_DATASET EXCERPT:_

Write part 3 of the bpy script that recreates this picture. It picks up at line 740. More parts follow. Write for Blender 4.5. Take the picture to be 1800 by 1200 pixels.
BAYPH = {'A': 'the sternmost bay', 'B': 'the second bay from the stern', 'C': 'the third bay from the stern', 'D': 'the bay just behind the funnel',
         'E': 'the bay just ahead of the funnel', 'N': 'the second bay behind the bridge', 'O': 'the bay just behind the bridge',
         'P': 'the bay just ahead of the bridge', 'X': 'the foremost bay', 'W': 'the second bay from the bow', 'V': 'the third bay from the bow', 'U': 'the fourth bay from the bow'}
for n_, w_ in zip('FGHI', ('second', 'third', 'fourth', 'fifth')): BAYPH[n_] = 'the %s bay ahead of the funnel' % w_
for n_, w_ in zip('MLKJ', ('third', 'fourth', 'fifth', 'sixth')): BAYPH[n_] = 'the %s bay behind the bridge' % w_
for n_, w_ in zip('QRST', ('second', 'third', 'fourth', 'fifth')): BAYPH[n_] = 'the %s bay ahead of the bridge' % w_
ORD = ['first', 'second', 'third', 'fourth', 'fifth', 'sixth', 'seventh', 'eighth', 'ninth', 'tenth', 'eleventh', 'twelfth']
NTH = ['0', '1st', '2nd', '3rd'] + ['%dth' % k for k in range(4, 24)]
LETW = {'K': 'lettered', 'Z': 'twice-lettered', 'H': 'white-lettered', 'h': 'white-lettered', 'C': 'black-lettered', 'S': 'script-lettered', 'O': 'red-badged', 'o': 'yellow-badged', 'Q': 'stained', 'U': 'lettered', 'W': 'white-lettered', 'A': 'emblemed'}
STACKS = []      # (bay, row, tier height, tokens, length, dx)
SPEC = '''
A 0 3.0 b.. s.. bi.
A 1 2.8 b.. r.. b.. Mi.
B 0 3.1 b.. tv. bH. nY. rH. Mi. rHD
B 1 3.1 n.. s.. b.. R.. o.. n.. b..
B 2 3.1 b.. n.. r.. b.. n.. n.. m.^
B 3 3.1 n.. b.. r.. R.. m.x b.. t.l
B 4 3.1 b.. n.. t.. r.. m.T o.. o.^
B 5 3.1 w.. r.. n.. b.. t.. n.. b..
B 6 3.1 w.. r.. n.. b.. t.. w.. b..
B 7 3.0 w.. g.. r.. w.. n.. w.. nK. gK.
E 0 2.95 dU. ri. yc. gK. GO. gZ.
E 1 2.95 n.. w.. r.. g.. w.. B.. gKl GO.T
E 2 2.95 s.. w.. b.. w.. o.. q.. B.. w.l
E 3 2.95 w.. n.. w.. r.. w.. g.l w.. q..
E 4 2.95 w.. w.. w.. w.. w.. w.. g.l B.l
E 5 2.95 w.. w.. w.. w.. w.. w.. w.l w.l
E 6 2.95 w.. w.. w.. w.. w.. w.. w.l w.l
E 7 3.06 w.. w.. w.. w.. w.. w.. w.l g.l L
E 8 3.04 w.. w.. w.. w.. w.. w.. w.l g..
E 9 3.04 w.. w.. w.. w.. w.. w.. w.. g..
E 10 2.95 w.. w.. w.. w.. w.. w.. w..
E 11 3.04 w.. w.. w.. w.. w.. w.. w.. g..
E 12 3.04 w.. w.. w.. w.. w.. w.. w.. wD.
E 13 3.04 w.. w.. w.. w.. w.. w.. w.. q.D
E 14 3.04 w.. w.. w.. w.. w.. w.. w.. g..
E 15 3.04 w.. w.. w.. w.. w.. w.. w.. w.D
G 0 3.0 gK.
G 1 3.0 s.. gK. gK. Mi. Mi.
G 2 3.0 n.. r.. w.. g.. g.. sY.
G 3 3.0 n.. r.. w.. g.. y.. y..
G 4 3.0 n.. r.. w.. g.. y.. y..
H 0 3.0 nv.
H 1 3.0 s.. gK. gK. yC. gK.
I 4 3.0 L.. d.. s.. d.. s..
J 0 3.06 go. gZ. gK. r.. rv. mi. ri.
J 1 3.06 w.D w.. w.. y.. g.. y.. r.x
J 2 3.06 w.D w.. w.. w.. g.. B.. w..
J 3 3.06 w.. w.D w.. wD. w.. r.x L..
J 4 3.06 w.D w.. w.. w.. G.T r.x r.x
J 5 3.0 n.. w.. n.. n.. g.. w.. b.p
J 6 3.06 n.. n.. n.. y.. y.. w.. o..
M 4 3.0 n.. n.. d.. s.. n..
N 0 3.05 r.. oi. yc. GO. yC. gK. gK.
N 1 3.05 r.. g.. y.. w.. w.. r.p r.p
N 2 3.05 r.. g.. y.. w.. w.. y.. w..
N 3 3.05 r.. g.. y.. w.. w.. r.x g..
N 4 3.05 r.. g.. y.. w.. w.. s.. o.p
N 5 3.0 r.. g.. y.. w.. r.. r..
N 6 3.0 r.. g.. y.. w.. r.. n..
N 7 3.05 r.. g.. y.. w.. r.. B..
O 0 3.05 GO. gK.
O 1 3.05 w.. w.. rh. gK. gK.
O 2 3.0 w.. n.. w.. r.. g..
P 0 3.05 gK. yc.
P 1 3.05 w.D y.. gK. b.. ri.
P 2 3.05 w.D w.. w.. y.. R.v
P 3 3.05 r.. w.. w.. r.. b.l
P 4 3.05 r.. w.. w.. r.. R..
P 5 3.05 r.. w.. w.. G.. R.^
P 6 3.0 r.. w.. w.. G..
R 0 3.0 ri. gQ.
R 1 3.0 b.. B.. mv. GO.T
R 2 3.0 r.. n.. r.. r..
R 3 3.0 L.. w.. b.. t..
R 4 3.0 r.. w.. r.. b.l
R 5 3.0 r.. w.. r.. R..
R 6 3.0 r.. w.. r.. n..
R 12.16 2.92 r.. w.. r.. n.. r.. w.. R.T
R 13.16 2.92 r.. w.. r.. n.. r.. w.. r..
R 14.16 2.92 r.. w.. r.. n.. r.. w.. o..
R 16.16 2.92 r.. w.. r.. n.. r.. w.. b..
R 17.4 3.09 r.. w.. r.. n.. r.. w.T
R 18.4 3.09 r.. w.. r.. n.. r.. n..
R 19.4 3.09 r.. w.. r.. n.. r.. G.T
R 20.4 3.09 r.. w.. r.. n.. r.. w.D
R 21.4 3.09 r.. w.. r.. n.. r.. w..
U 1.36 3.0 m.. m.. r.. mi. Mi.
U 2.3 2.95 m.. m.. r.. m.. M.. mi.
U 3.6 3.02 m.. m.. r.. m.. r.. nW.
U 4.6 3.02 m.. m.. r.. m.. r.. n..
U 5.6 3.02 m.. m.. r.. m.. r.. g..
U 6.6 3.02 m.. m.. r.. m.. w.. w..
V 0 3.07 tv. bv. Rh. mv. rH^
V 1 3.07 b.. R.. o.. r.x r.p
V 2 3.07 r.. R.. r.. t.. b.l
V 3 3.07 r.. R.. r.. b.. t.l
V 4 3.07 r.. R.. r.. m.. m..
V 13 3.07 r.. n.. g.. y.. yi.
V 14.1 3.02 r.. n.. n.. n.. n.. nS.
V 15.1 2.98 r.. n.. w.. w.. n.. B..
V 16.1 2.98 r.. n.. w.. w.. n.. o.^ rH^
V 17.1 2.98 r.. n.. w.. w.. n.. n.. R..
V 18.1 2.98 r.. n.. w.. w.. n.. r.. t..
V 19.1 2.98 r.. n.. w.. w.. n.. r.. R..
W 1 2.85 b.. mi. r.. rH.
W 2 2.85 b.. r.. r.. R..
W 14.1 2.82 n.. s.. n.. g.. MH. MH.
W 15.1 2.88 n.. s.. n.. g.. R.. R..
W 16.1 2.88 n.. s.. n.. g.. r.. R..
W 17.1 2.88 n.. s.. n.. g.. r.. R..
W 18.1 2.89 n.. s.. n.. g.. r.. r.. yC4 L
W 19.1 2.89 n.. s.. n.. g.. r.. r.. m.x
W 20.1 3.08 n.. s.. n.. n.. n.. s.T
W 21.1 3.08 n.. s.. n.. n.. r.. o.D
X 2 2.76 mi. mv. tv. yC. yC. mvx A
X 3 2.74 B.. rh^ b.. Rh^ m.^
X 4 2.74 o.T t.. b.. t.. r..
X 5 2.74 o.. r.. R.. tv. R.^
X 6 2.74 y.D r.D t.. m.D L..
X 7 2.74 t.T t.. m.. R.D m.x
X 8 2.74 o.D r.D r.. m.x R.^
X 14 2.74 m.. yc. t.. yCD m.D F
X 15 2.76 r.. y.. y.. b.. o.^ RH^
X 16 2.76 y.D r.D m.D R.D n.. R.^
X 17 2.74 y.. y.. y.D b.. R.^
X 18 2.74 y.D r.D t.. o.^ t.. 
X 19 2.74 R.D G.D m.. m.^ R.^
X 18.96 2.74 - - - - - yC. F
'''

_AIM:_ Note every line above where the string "script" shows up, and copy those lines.

_REPLY TO THE TASK:_
Write part 3 of the bpy script that recreates this picture. It picks up at line 740. More parts follow. Write for Blender 4.5. Take the picture to be 1800 by 1200 pixels.
LETW = {'K': 'lettered', 'Z': 'twice-lettered', 'H': 'white-lettered', 'h': 'white-lettered', 'C': 'black-lettered', 'S': 'script-lettered', 'O': 'red-badged', 'o': 'yellow-badged', 'Q': 'stained', 'U': 'lettered', 'W': 'white-lettered', 'A': 'emblemed'}